All my life, I’ve believed in editing. In college, my final papers would go through multiple stages. There was the first draft written in a flurry of caffeine and affected brilliance, and the second draft where I’d redo half of what I’d written because it was incomprehensible. Then there’d be the peer edit, where my friends deleted even more, followed by a faculty read where I’d pretend to understand such scary grammatical phrases as “hanging participles” and “gerund agreement.” I’ve spent years pretending to know what the passive voice is. Then, my final edit would follow a couple of weeks after the first draft was written, and I’d proudly hand in the polished copy. Law school finals don’t work that way.

Instead, with a mere 60 minutes to my deadline, I began to reread my fourteen pages, figuring I’d change a few words here and there for clarity and be ready to print. After only a paragraph the dread began boiling in my stomach. Well, I’m pretty sure it was dread, since I’d eaten barely anything all day. As I skimmed through the first few pages I realized that, on a scale of one to ten, Yoda could have written in clearer English. It was a disaster, which would need way more than an hour to fix.

Of course, in the moment I did what I could.

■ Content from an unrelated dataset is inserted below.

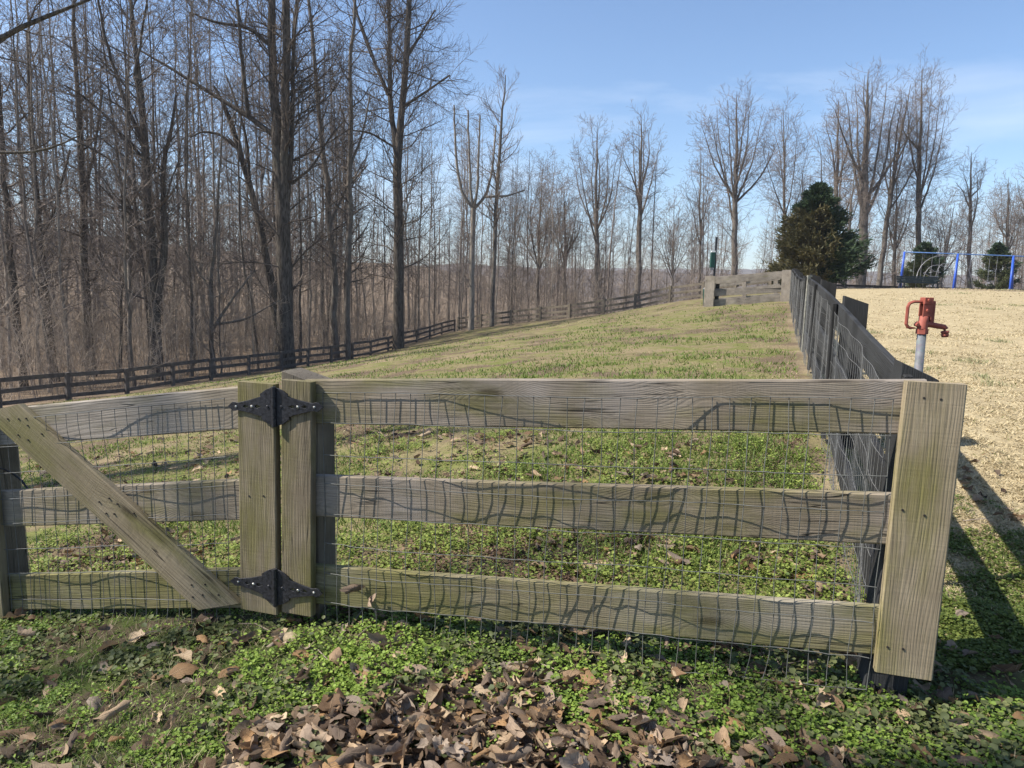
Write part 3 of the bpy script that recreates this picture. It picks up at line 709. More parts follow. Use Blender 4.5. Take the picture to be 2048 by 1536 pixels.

I managed to fix my first essay, and part of my second. I placed my short answers in the hands of God. I hit print, handed it in and flinched as my second timestamp showed that I had taken a full seven hours and fifty-seven minutes to produce a pile of garbage. I wandered out of the building in a daze, trying to remember my name, address and/or astrological sign.

Outside I ran into a few classmates who were also milling aimlessly on the sidewalk. We compared stories, and I took heart that they were feeling similar, and we all consoled each other by pointing out that it was pass/fail, and good practice for the many more finals we’d face in the future. Which, in the long run, is true. My lesson has been learned (law school finals need to be coherent the first time around), and now that I’ve passed it along, I can only hope my next eight-hour experience is a little more enjoyable.